What about other information? There simply is too much on Internet, and too much of it is similar. That's actually a byproduct of the Google-free economy, where seemingly anyone and everyone is looking to use SEO -- what I call Search Engine Obsession -- to drive pageviews and with them advertising revenues. Netters are beginning to push back and choose influencers rather than publishers as primary sources of information -- or aggregators like Huffington Post.
People like Scoble have huge influence. Adoring Apple fans gravitate to John Gruber. Gruber works for himself and Scoble for Rackspace. Neither for a traditional news organization, yet they break stories and lead followers to interesting information nearly every day. Scoble has nearly 189,000 Twitter followers and Gruber nearly 145,000 -- as one measure of influence, or at least reach.
Google is another example. Among Techmeme's Top-50 news stories of 2010 were nine Google blog posts -- four in the top 10. The search and information giant's ranking shows just how influential it is as a source of news -- not some tech or general news site reporting about its doings.
Google+ has the potential to be a truly hybrid service of influencers, whether they're friends you trust or strangers like Gruber and Scoble whom you believe what they say. Circles let people create, well, circles of trust in a way that Facebook's one-friend-fits-all approach can't under its current design.

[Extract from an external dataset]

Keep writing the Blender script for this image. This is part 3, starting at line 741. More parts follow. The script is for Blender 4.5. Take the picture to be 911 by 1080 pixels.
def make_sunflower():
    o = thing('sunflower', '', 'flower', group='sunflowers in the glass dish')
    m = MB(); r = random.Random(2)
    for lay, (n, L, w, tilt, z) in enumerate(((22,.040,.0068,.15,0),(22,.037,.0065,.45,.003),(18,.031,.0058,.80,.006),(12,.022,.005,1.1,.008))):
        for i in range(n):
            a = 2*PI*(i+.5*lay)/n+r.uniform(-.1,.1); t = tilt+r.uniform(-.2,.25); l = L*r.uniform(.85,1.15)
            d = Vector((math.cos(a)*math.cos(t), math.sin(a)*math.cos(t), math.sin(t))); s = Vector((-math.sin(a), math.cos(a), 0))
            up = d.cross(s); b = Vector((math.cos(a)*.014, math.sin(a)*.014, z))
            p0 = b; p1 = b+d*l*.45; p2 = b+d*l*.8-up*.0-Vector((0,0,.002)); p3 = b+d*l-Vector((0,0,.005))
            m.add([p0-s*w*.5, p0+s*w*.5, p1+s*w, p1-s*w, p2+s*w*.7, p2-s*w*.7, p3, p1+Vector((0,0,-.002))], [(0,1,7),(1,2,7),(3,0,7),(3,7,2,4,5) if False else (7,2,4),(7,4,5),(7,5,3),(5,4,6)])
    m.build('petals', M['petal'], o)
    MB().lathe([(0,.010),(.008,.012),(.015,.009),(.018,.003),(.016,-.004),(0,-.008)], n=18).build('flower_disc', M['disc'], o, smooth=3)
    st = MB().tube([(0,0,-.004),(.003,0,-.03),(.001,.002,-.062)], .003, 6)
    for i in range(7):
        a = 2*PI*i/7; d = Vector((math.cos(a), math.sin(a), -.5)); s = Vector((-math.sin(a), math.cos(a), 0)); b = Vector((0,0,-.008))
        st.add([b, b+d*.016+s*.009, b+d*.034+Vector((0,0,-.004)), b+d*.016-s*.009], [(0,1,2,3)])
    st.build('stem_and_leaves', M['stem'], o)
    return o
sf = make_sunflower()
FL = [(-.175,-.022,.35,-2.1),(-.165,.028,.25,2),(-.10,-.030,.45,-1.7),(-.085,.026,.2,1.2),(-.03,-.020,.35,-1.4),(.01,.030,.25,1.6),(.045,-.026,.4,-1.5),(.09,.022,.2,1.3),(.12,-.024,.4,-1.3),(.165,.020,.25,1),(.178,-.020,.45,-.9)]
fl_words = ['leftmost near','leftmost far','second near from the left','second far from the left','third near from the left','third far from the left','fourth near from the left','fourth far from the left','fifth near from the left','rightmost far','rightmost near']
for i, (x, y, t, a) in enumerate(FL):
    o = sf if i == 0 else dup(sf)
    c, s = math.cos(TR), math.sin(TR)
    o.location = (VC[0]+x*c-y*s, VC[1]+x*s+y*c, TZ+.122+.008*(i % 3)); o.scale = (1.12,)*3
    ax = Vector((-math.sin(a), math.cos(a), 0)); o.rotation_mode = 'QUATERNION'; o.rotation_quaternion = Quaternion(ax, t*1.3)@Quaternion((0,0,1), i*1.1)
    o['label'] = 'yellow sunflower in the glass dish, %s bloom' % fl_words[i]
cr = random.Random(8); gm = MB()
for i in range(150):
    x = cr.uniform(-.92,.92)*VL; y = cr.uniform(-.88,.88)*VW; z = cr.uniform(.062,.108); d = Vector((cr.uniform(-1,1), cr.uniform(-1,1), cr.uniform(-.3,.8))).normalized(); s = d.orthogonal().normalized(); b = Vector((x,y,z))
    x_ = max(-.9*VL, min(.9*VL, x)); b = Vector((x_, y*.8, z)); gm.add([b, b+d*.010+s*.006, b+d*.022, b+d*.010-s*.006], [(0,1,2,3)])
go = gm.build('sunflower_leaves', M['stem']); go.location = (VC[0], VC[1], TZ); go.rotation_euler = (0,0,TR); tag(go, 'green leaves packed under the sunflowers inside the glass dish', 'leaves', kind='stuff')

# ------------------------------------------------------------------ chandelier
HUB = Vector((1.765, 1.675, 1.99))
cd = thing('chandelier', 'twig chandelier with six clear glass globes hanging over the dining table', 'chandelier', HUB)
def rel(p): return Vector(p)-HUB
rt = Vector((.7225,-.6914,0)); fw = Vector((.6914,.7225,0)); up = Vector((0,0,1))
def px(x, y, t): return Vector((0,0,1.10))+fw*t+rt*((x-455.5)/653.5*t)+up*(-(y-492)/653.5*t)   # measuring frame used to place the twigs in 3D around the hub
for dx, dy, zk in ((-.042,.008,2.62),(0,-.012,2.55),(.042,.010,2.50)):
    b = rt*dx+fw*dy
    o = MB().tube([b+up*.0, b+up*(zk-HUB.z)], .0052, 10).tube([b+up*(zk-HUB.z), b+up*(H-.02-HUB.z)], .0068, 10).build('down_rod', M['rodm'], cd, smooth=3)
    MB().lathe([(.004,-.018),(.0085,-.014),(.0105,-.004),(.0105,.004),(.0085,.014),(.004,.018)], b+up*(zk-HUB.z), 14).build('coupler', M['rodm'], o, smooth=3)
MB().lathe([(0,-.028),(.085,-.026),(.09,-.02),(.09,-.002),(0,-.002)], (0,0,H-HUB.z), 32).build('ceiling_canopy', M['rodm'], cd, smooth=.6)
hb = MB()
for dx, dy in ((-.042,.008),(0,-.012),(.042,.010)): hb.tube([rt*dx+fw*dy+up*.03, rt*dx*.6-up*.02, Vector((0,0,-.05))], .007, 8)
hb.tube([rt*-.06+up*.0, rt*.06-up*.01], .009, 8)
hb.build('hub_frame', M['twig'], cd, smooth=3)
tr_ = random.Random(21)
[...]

Over the last five days, I've been more listener than broadcaster on Google+. I'm going active after finishing all my holiday-related obligations, eh, activities. Suddenly, other influencer services -- Facebook, Twitter and Tumblr -- aren't so appealing. If Google could offer people a way to make money from their influence, perhaps success would be assured + in the future. For now, at least, Google+ is marketing sensation, as measured by the volume of influencers talking about it.